:: Description of the task ::
Take the lines from the beginning of the material through the line containing "c = at_y(730,240,180);" and retype them exactly, leaving the pictures out.

━━━━━━━━━━━━━━━━

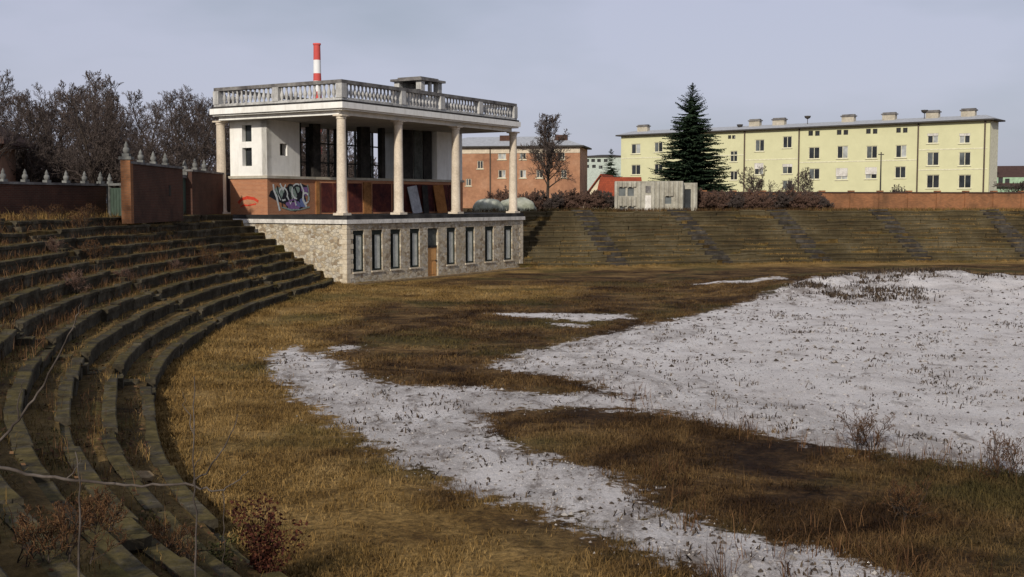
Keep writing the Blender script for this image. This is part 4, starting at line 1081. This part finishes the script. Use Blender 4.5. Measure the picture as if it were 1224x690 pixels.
def spruce(name, label, loc, H, Rb, seed, n_t=30):
    rnd = random.Random(seed); t = thing(name, label, 'tree', loc)
    m = MB(); m.tube([Vector((0,0,-.2)),Vector((0,0,H*.5)),Vector((0,0,H*.99))],[H*.016,H*.01,.02],8); m.build('trunk', M['bark'], t)
    c = MB()
    for ti in range(n_t):
        f = (ti+rnd.uniform(-.3,.3))/n_t; f = max(0,f); z = H*(.05+.93*f)
        Lr = Rb*(1-f)**.78*(1.0 if f > .12 else .82+f); k = max(6, int(15*(1-f)+6)); a0 = rnd.random()*6.28
        for b in range(k):
            a = a0+2*math.pi*b/k+rnd.gauss(0,.16); ln = Lr*rnd.uniform(.8,1.14); 
            zj = rnd.gauss(0,.13); u = Vector((math.cos(a),math.sin(a),0)); s = Vector((-u.y,u.x,0)); nsg = max(5,int(ln/.17))
            dz = rnd.uniform(-.32,-.12) if f < .75 else rnd.uniform(.05,.5); lift = rnd.uniform(.08,.22)
            for q in range(nsg):
                g_ = (q+.6)/nsg; p = u*ln*g_+Vector((0,0,z+zj+ln*(dz*g_+lift*g_*g_)))
                w = (.5-.32*g_)*max(.35,min(1.0,ln/2))
                for sg in (-1,1):
                    for _ in range(2):
                        tip = p+s*sg*w*rnd.uniform(.6,1.25)+u*w*rnd.uniform(.3,.9)+Vector((0,0,-w*rnd.uniform(.15,.7)))
                        e = (tip-p).normalized(); si = e.cross(Vector((rnd.gauss(0,.5),rnd.gauss(0,.5),1))).normalized()*w*.3
                        mid = p.lerp(tip,.55); c.add([p,mid+si,tip,mid-si],[(0,1,2,3)])
            tip = u*ln*1.05+Vector((0,0,z+zj+ln*(dz+lift))); p = u*ln*.75+Vector((0,0,z+zj+ln*(dz*.75+lift*.56))); c.add([p-s*.1,tip,p+s*.1],[(0,1,2)])
    c.build('crown', M['needles'], t)
c = at_y(826,240,126); spruce('spruce_tree','tall dark conical spruce behind the concrete shed', (c.x,c.y,ZR), at_y(826,97,126).z-ZR, 5.3, 5, 62)
c = at_y(730,240,180); spruce('spruce_tree','small dark spruce beside the red roofed house', (c.x,c.y,ZR), at_y(730,176,180).z-ZR, 3.0, 6, 24)

# ------------------------------------------------------------------ foreground saplings
def pxpts(lst, Y): return [at_y(a,b,y_ if y_ else Y) for a,b,y_ in lst]
def sapling(label, strokes, name='bare_sapling', mat='branch_pale'):
    base = strokes[0][0][0]; t = thing(name, label, 'sapling', base)
    for i,(pts,r0,r1) in enumerate(strokes):
        # refine with slight kinks
        fine = []
        for a,b in zip(pts,pts[1:]):
            for q in range(4):
                f = q/4; fine.append(a.lerp(b,f)+(Vector((random.gauss(0,1),random.gauss(0,1),random.gauss(0,1)))*.004 if q else Vector((0,0,0))))
        fine.append(pts[-1]); n = len(fine); m = MB()
        m.tube([p-base for p in fine],[.72*(r0+(r1-r0)*k/(n-1)) for k in range(n)],7)
        m.build('stem' if i == 0 else 'twig', M[mat], t)
Yb = 4.6
def ground_pt(px, Y, z): return Vector(((px-612)/1400*Y, Y, z))
sapling('grey arching bare branch reaching in from the left over the terrace rows', [
    ([ground_pt(-160,3.6,2.6)]+pxpts([(-70,520,0),(0,559,0),(40,568,0),(90,575,0),(125,578,0),(170,582,0),(222,578,0),(233,581,0)],Yb),.011,.006),
    (pxpts([(231,580,0),(250,560,0),(266,538,0),(278,515,0),(284,495,0)],Yb),.006,.002),
    (pxpts([(231,580,0),(250,586,0),(268,586,0),(282,576,0),(297,563,0)],Yb),.006,.0025),
    (pxpts([(80,573,0),(92,558,0),(97,545,0)],Yb),.004,.0015), (pxpts([(268,586,0),(268,600,0),(267,640,0),(268,680,0)],Yb),.003,.002)])
sapling('thin pale upright sapling crossing the tip of the arching branch', [
    ([ground_pt(237,4.55,2.4)]+pxpts([(235,700,4.55),(234,640,4.55),(233,585,4.55),(232,520,4.55),(232,450,4.55)],4.55),.007,.0025),
    (pxpts([(232,520,0),(222,490,0),(218,468,0)],4.55),.003,.001), (pxpts([(232,560,0),(243,535,0)],4.55),.003,.001)])
sapling('thin brown upright sapling below the middle of the arching branch', [
    ([ground_pt(96,4.4,2.5)]+pxpts([(95,700,4.4),(95,640,4.4),(96,580,4.4),(90,540,4.4)],4.4),.008,.003)])
sapling('slanting bare twig in front of the curved rows near the left edge', [
    ([ground_pt(-70,4.8,3.1)]+pxpts([(-20,545,0),(0,527,0),(22,503,0),(45,470,0),(62,440,0),(75,415,0),(90,385,0),(97,362,0)],5.2),.011,.003),
    (pxpts([(22,503,0),(22,478,0),(28,455,0)],5.2),.005,.002)])

# ------------------------------------------------------------------ grass, weeds, clods
def blades_obj(name, pts, nb, h, w, lean, mat, seed, hvar=.5, spread=.06, kind='stuff'):
    rs_ = np.random.RandomState(seed); pts = np.array(pts); n = len(pts)
    p = np.repeat(pts, nb, 0); k = len(p)
    p = p + np.concatenate([rs_.normal(0,spread,(k,2)), np.zeros((k,1))],1)
    a = rs_.uniform(0,2*np.pi,k); hh = h*(1+hvar*rs_.normal(0,.6,k)).clip(.3,2.2); le = lean*np.abs(rs_.normal(0,.8,k))
    ax = np.stack([np.cos(a),np.sin(a),np.zeros(k)],1); b = rs_.uniform(0,2*np.pi,k); wx = np.stack([np.cos(b),np.sin(b),np.zeros(k)],1)*w/2
    up = np.array([0,0,1.])
    mid = p+ax*(hh*le*.35)[:,None]+up*(hh*.6)[:,None]; tip = p+ax*(hh*le)[:,None]+up*(hh*np.sqrt(np.clip(1-(le*.6)**2,.15,1)))[:,None]
    v = np.stack([p-wx-up*.03, p+wx-up*.03, mid+wx*.7, mid-wx*.7, tip],1).reshape(-1,3)
    i = np.arange(k)[:,None]*5
    me = bpy.data.meshes.new(name)
    me.vertices.add(k*5); me.vertices.foreach_set('co', v.astype('f4').ravel())
    loops = np.concatenate([i+np.array([0,1,2,3]), i+np.array([3,2,4])],1).ravel().astype('i4')
    me.loops.add(len(loops)); me.loops.foreach_set('vertex_index', loops)
    st = (np.arange(k)[:,None]*7+np.array([0,4])).ravel().astype('i4')
    me.polygons.add(2*k); me.polygons.foreach_set('loop_start', st)
    me.update(calc_edges=True); me.validate(); me.materials.append(M[mat])
    if mat == 'grass':
        gi = np.clip(np.round((pts[:,1]-gy[0])/RES).astype(int),0,ny-1); gj = np.clip(np.round((pts[:,0]-gx[0])/RES).astype(int),0,nx-1)
        gv = np.repeat(golden[gi,gj], nb*5); at_ = me.attributes.new('golden','FLOAT','POINT'); at_.data.foreach_set('value', gv.astype('f4'))
    o = bpy.data.objects.new(name, me); COL.objects.link(o); return tag(o, kind=kind)
rs_ = np.random.RandomState(3)
def scatter_field(n, y0, y1, cond, pw=1.0):
    out = []; tries = 0
    while len(out) < n and tries < n*12:
        tries += 1; y = y0+(y1-y0)*rs_.rand()**pw; x = (rs_.rand()*1.16-.58)*.88*y
        i, j = gidx(x,y)
        if dpath[i,j] < .25 or not cond(x,y,g[i,j]): continue
        # outside the bowl?
        if (x < 0 and x < -12.2) : continue
        out.append((x,y,Z[i,j]))
    return out
def inside(x, y): i,j = gidx(x,y); return pathsd[i,j] > .15
def patchy(x, y): return mnoise.noise((x*.3,y*.3,1.7)) + .6*mnoise.noise((x*.9,y*.9,4.1))
nearp = scatter_field(9000, 13, 34, lambda x,y,gv: gv < -.25+.5*rs_.rand()**3 and inside(x,y) and patchy(x,y) > rs_.rand()*1.2-.7)
blades_obj('dry_grass', nearp, 8, .085, .014, 1.9, 'grass', 1, spread=.09)
midp = scatter_field(9000, 30, 75, lambda x,y,gv: gv < -.25 and inside(x,y) and patchy(x,y) > rs_.rand()*1.2-.6)
blades_obj('dry_grass', midp, 5, .09, .03, 1.7, 'grass', 2, spread=.14)
# taller tufts right of the path, and along the gravel's near edge
tall = scatter_field(800, 13, 34, lambda x,y,gv: -3.2 < gv < -.05 and x > 1.0 and inside(x,y) and patchy(x,y) > rs_.rand()-.45)
blades_obj('dry_grass', tall, 14, .15, .012, 1.9, 'grass', 3, spread=.1)
wd = scatter_field(110, 15, 36, lambda x,y,gv: -1.3 < gv < .9 and x > 2.5 and inside(x,y))
blades_obj('weeds', wd, 6, .34, .012, .8, 'weed', 4, spread=.09)
wd2 = scatter_field(1100, 14, 78, lambda x,y,gv: gv > .1 and inside(x,y) and (patchy(x*1.5,y*.8) > .3 or rs_.rand() < .1 or rs_.rand() < dirty[gidx(x,y)]*.7), .8)
blades_obj('weeds', wd2, 6, .07, .035, 1.6, 'deadweed', 5, hvar=1.0, spread=.12)
md = [p for p in scatter_field(900, 55, 76, lambda x,y,gv: gv > .1 and inside(x,y) and dirty[gidx(x,y)] > .25+.6*rs_.rand() and patchy(x*2,y) > -.1)]
blades_obj('weeds', md, 7, .2, .06, 1.3, 'deadweed', 15, spread=.16)
# on the banks
def bank_pts(n, ifrom, ito, o0, o1, pr=None):
    out = []
    for _ in range(n):
        i = ifrom+(ito-ifrom)*rs_.rand(); o = o0+(o1-o0)*rs_.rand(); k = int(o/RUN); fr = o/RUN-k
        if fr < .3: continue
        p = off(i,o)
        if not (clipL(p) or clipR(p)): continue
        if i > I_B and min(abs(i-b_) for b_ in bx) < 2.0: continue
        if pr and rs_.rand() > pr(p): continue
        out.append((p[0],p[1],RISE*(k+1)-.03))
    return out
bp = lambda p: .25+.9*max(0,mnoise.noise((p[0]*.35,p[1]*.35,7))+.35)
blades_obj('dry_grass', bank_pts(9000, ia+2, I_CORNER, .3, 8.7, bp), 6, .13, .012, 1.1, 'grass', 6, spread=.08)
blades_obj('weeds', bank_pts(2600, a1-6, a3+6, 2.4, 9.0, lambda p: .2+1.0*max(0,mnoise.noise((p[0]*.25,p[1]*.25,2))+.4)), 6, .3, .014, 1.0, 'weed', 7, spread=.14)
blades_obj('weeds', bank_pts(700, ia+4, a1, .4, 6.0, bp), 5, .32, .009, .7, 'weed', 8, spread=.07)
blades_obj('dry_grass', bank_pts(16000, I_B, near_idx(60,100.6), .3, 8.8, lambda p: .35+.9*max(0,mnoise.noise((p[0]*.2,p[1]*.2,7))+.3)), 5, .13, .035, .9, 'grass', 9, spread=.14)
def litter(n, ifrom, ito, o0, o1, seed):
    rl = np.random.RandomState(seed); mb = MB()
    for x,y,z in bank_pts(n, ifrom, ito, o0, o1, bp):
        s_ = rl.uniform(.025,.06); a = rl.rand()*6.28; t_ = rl.uniform(-.5,.5); ux = Vector((math.cos(a),math.sin(a),t_)); uy = Vector((-math.sin(a),math.cos(a),rl.uniform(-.5,.5)))
        p = Vector((x,y,z+rl.uniform(.02,.07))); mb.add([p-ux*s_,p-uy*s_*.6,p+ux*s_,p+uy*s_*.6],[(0,1,2,3)])
    tag(mb.build('leaf_litter', M['weed']), kind='stuff')
litter(9000, ia+2, a1+20, .2, 7.5, 31)
blades_obj('moss', bank_pts(9000, ia+2, I_CORNER, .1, 8.7, lambda p: max(0,mnoise.noise((p[0]*.5,p[1]*.5,15))*2.2)), 8, .05, .016, 1.4, 'greenleaf', 33, spread=.1)
# rim grass
rim = []
for _ in range(5000):
    i = rs_.randint(ia, near_idx(60,100.6)); o = 8.9+4.5*rs_.rand(); p = off(i,o)
    if in_pav(i): continue
    rim.append((p[0],p[1],ZR))
blades_obj('dry_grass', rim, 5, .28, .03, .8, 'grass', 10, spread=.15)
# foot of the stands
foot_ = []
for _ in range(5200):
    i = rs_.randint(ia, near_idx(60,100.6)); o = -abs(rs_.normal(0,.5))-.02; p = off(i,o)
    if in_pav(i): continue
    foot_.append((p[0],p[1],gz(p[0],p[1])))
blades_obj('dry_grass', foot_, 6, .13, .02, 1.4, 'grass', 11, spread=.1)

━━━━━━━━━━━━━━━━

:: Result of this task ::
Keep writing the Blender script for this image. This is part 4, starting at line 1081. This part finishes the script. Use Blender 4.5. Measure the picture as if it were 1224x690 pixels.
def spruce(name, label, loc, H, Rb, seed, n_t=30):
    rnd = random.Random(seed); t = thing(name, label, 'tree', loc)
    m = MB(); m.tube([Vector((0,0,-.2)),Vector((0,0,H*.5)),Vector((0,0,H*.99))],[H*.016,H*.01,.02],8); m.build('trunk', M['bark'], t)
    c = MB()
    for ti in range(n_t):
        f = (ti+rnd.uniform(-.3,.3))/n_t; f = max(0,f); z = H*(.05+.93*f)
        Lr = Rb*(1-f)**.78*(1.0 if f > .12 else .82+f); k = max(6, int(15*(1-f)+6)); a0 = rnd.random()*6.28
        for b in range(k):
            a = a0+2*math.pi*b/k+rnd.gauss(0,.16); ln = Lr*rnd.uniform(.8,1.14); 
            zj = rnd.gauss(0,.13); u = Vector((math.cos(a),math.sin(a),0)); s = Vector((-u.y,u.x,0)); nsg = max(5,int(ln/.17))
            dz = rnd.uniform(-.32,-.12) if f < .75 else rnd.uniform(.05,.5); lift = rnd.uniform(.08,.22)
            for q in range(nsg):
                g_ = (q+.6)/nsg; p = u*ln*g_+Vector((0,0,z+zj+ln*(dz*g_+lift*g_*g_)))
                w = (.5-.32*g_)*max(.35,min(1.0,ln/2))
                for sg in (-1,1):
                    for _ in range(2):
                        tip = p+s*sg*w*rnd.uniform(.6,1.25)+u*w*rnd.uniform(.3,.9)+Vector((0,0,-w*rnd.uniform(.15,.7)))
                        e = (tip-p).normalized(); si = e.cross(Vector((rnd.gauss(0,.5),rnd.gauss(0,.5),1))).normalized()*w*.3
                        mid = p.lerp(tip,.55); c.add([p,mid+si,tip,mid-si],[(0,1,2,3)])
            tip = u*ln*1.05+Vector((0,0,z+zj+ln*(dz+lift))); p = u*ln*.75+Vector((0,0,z+zj+ln*(dz*.75+lift*.56))); c.add([p-s*.1,tip,p+s*.1],[(0,1,2)])
    c.build('crown', M['needles'], t)
c = at_y(826,240,126); spruce('spruce_tree','tall dark conical spruce behind the concrete shed', (c.x,c.y,ZR), at_y(826,97,126).z-ZR, 5.3, 5, 62)
c = at_y(730,240,180); spruce('spruce_tree','small dark spruce beside the red roofed house', (c.x,c.y,ZR), at_y(730,176,180).z-ZR, 3.0, 6, 24)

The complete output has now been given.